Problem to work on:
Write out the entire listing below exactly, with the pictures left out.

Data:
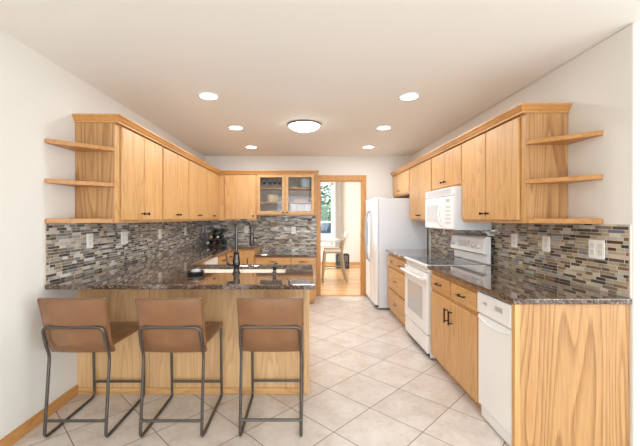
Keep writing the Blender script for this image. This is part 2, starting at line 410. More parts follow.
def bar_handle(face, a, z0, z1, parent, d=.02):
    m = MB()
    for z in (z0+.015, z1-.015): m.tube([fpt(face, a, z, d), fpt(face, a, z, d+.03)], .005, 8)
    m.tube([fpt(face, a, z0, d+.03), fpt(face, a, z1, d+.03)], .0065, 10)
    return m.build('bar_handle', BRONZE, parent, smooth=True)
def door(face, a0, a1, z0, z1, parent, mat=None, name='door'):
    return fb(MB(), face, a0, a1, z0, z1, .0005, .02).build(name, mat or OAK_Z, parent, bevel=.004)

XL, XR, YB, CH, HC = -1.80, 1.855, 6.23, 2.495, .925
CT = .034     # worktop thickness
# ------------------------------------------------------------------ setting
struct(MB().box(XL-.15, 4.6, -4.1, 6.22, -.12, 0).build('floor', FLOOR))
struct(MB().box(-1.6, 3.2, 6.22, 10.55, -.12, .002).build('floor', WOODFLOOR))
struct(MB().box(XL-.15, 4.6, -4.1, 10.55, CH, CH+.12).build('ceiling', CEIL))
struct(MB().box(XL-.12, XL, -4.0, YB+.12, 0, CH).build('wall_left', WALL))
struct(MB().box(XR, XR+.14, 1.975, YB+.12, 0, CH).build('wall_right', WALL, bevel=.012))
struct(MB().box(XR+.12, 4.6, 1.98, 2.1, 0, CH).build('wall_living_front', WALL))
DX0, DX1, DZ = .245, 1.0, 2.06
struct(MB().cells([XL, DX0, DX1, XR], [0, DZ, CH], lambda u, v: not (DX0 < u < DX1 and v < DZ), YB, YB+.12, 'xz').build('wall_back', WALL))
# unseen living room behind the camera, with window openings added for daylight
struct(MB().cells([XL, -1.3, 2.5, 4.6], [0, .4, 2.4, CH], lambda u, v: not (-1.3 < u < 2.5 and .4 < v < 2.4), -4.1, -3.98, 'xz').build('wall_rear', WALL))
struct(MB().cells([-4.0, -2.8, .4, 1.98], [0, .4, 2.4, CH], lambda u, v: not (-2.8 < u < .4 and .4 < v < 2.4), 4.48, 4.6, 'yz').build('wall_living_right', WALL))
# dining room
struct(MB().box(-1.6, -1.48, 6.35, 10.4, 0, CH).build('wall_dining_left', WALL))
struct(MB().box(3.1, 3.2, 6.35, 10.4, 0, CH).build('wall_dining_right', WALL))
WX0, WX1, WZ0, WZ1 = -.6, .80, .60, 2.43
struct(MB().cells([-1.6, WX0, WX1, 3.2], [0, WZ0, WZ1, CH], lambda u, v: not (WX0 < u < WX1 and WZ0 < v < WZ1), 10.4, 10.52, 'xz').build('wall_dining_back', WALL))
wf = MB()
for a, b in ((WX0, WX0+.05), (.06, .11), (WX1-.05, WX1)): wf.box(a, b, 10.40, 10.46, WZ0, WZ1)
wf.box(WX0, WX1, 10.40, 10.46, WZ0, WZ0+.05); wf.box(WX0, WX1, 10.40, 10.46, WZ1-.05, WZ1)
win = struct(wf.build('window_1', TRIMW))
MB().box(WX0+.05, WX1-.05, 10.43, 10.436, WZ0+.05, WZ1-.05).build('pane', GLASS, win)
MB().box(WX0-.06, WX1+.06, 10.33, 10.40, WZ0-.04, WZ0).build('window_sill', TRIMW, win)
# kitchen doorway: jamb + casing
dj = MB().box(DX0, DX0+.018, YB, YB+.12, 0, DZ).box(DX1-.018, DX1, YB, YB+.12, 0, DZ).box(DX0, DX1, YB, YB+.12, DZ-.018, DZ)
d1 = struct(dj.build('door_1', OAK_TRIM))
dc = MB().cells([DX0-.06, DX0+.006, DX1-.006, DX1+.075], [0, DZ-.006, DZ+.09], lambda u, v: not (DX0 < u < DX1 and v < DZ-.006), YB-.018, YB-.0005, 'xz')
dc.build('casing', OAK_TRIM, d1, bevel=.004)
for z in (.25, 1.05, 1.85): MB().box(DX1-.022, DX1-.018, YB+.07, YB+.1, z, z+.09).build('hinge', CHROME, d1)
struct(MB().box(DX0, DX1, 6.20, 6.25, 0, .008).build('trim_1', OAK_TRIM_Y))
struct(MB().box(XL, XL+.014, -3.98, 2.735, 0, .078).build('baseboard_left', OAK_TRIM_Y, bevel=.003))
struct(MB().box(-1.48, 3.1, 10.386, 10.4, 0, .08).build('baseboard_dining', OAK_X))
struct(MB().box(DX1+.08, XR, YB-.014, YB, 0, .078).build('baseboard_back', OAK_X))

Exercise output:
Keep writing the Blender script for this image. This is part 2, starting at line 410. More parts follow.
def bar_handle(face, a, z0, z1, parent, d=.02):
    m = MB()
    for z in (z0+.015, z1-.015): m.tube([fpt(face, a, z, d), fpt(face, a, z, d+.03)], .005, 8)
    m.tube([fpt(face, a, z0, d+.03), fpt(face, a, z1, d+.03)], .0065, 10)
    return m.build('bar_handle', BRONZE, parent, smooth=True)
def door(face, a0, a1, z0, z1, parent, mat=None, name='door'):
    return fb(MB(), face, a0, a1, z0, z1, .0005, .02).build(name, mat or OAK_Z, parent, bevel=.004)

XL, XR, YB, CH, HC = -1.80, 1.855, 6.23, 2.495, .925
CT = .034     # worktop thickness
# ------------------------------------------------------------------ setting
struct(MB().box(XL-.15, 4.6, -4.1, 6.22, -.12, 0).build('floor', FLOOR))
struct(MB().box(-1.6, 3.2, 6.22, 10.55, -.12, .002).build('floor', WOODFLOOR))
struct(MB().box(XL-.15, 4.6, -4.1, 10.55, CH, CH+.12).build('ceiling', CEIL))
struct(MB().box(XL-.12, XL, -4.0, YB+.12, 0, CH).build('wall_left', WALL))
struct(MB().box(XR, XR+.14, 1.975, YB+.12, 0, CH).build('wall_right', WALL, bevel=.012))
struct(MB().box(XR+.12, 4.6, 1.98, 2.1, 0, CH).build('wall_living_front', WALL))
DX0, DX1, DZ = .245, 1.0, 2.06
struct(MB().cells([XL, DX0, DX1, XR], [0, DZ, CH], lambda u, v: not (DX0 < u < DX1 and v < DZ), YB, YB+.12, 'xz').build('wall_back', WALL))
# unseen living room behind the camera, with window openings added for daylight
struct(MB().cells([XL, -1.3, 2.5, 4.6], [0, .4, 2.4, CH], lambda u, v: not (-1.3 < u < 2.5 and .4 < v < 2.4), -4.1, -3.98, 'xz').build('wall_rear', WALL))
struct(MB().cells([-4.0, -2.8, .4, 1.98], [0, .4, 2.4, CH], lambda u, v: not (-2.8 < u < .4 and .4 < v < 2.4), 4.48, 4.6, 'yz').build('wall_living_right', WALL))
# dining room
struct(MB().box(-1.6, -1.48, 6.35, 10.4, 0, CH).build('wall_dining_left', WALL))
struct(MB().box(3.1, 3.2, 6.35, 10.4, 0, CH).build('wall_dining_right', WALL))
WX0, WX1, WZ0, WZ1 = -.6, .80, .60, 2.43
struct(MB().cells([-1.6, WX0, WX1, 3.2], [0, WZ0, WZ1, CH], lambda u, v: not (WX0 < u < WX1 and WZ0 < v < WZ1), 10.4, 10.52, 'xz').build('wall_dining_back', WALL))
wf = MB()
for a, b in ((WX0, WX0+.05), (.06, .11), (WX1-.05, WX1)): wf.box(a, b, 10.40, 10.46, WZ0, WZ1)
wf.box(WX0, WX1, 10.40, 10.46, WZ0, WZ0+.05); wf.box(WX0, WX1, 10.40, 10.46, WZ1-.05, WZ1)
win = struct(wf.build('window_1', TRIMW))
MB().box(WX0+.05, WX1-.05, 10.43, 10.436, WZ0+.05, WZ1-.05).build('pane', GLASS, win)
MB().box(WX0-.06, WX1+.06, 10.33, 10.40, WZ0-.04, WZ0).build('window_sill', TRIMW, win)
# kitchen doorway: jamb + casing
dj = MB().box(DX0, DX0+.018, YB, YB+.12, 0, DZ).box(DX1-.018, DX1, YB, YB+.12, 0, DZ).box(DX0, DX1, YB, YB+.12, DZ-.018, DZ)
d1 = struct(dj.build('door_1', OAK_TRIM))
dc = MB().cells([DX0-.06, DX0+.006, DX1-.006, DX1+.075], [0, DZ-.006, DZ+.09], lambda u, v: not (DX0 < u < DX1 and v < DZ-.006), YB-.018, YB-.0005, 'xz')
dc.build('casing', OAK_TRIM, d1, bevel=.004)
for z in (.25, 1.05, 1.85): MB().box(DX1-.022, DX1-.018, YB+.07, YB+.1, z, z+.09).build('hinge', CHROME, d1)
struct(MB().box(DX0, DX1, 6.20, 6.25, 0, .008).build('trim_1', OAK_TRIM_Y))
struct(MB().box(XL, XL+.014, -3.98, 2.735, 0, .078).build('baseboard_left', OAK_TRIM_Y, bevel=.003))
struct(MB().box(-1.48, 3.1, 10.386, 10.4, 0, .08).build('baseboard_dining', OAK_X))
struct(MB().box(DX1+.08, XR, YB-.014, YB, 0, .078).build('baseboard_back', OAK_X))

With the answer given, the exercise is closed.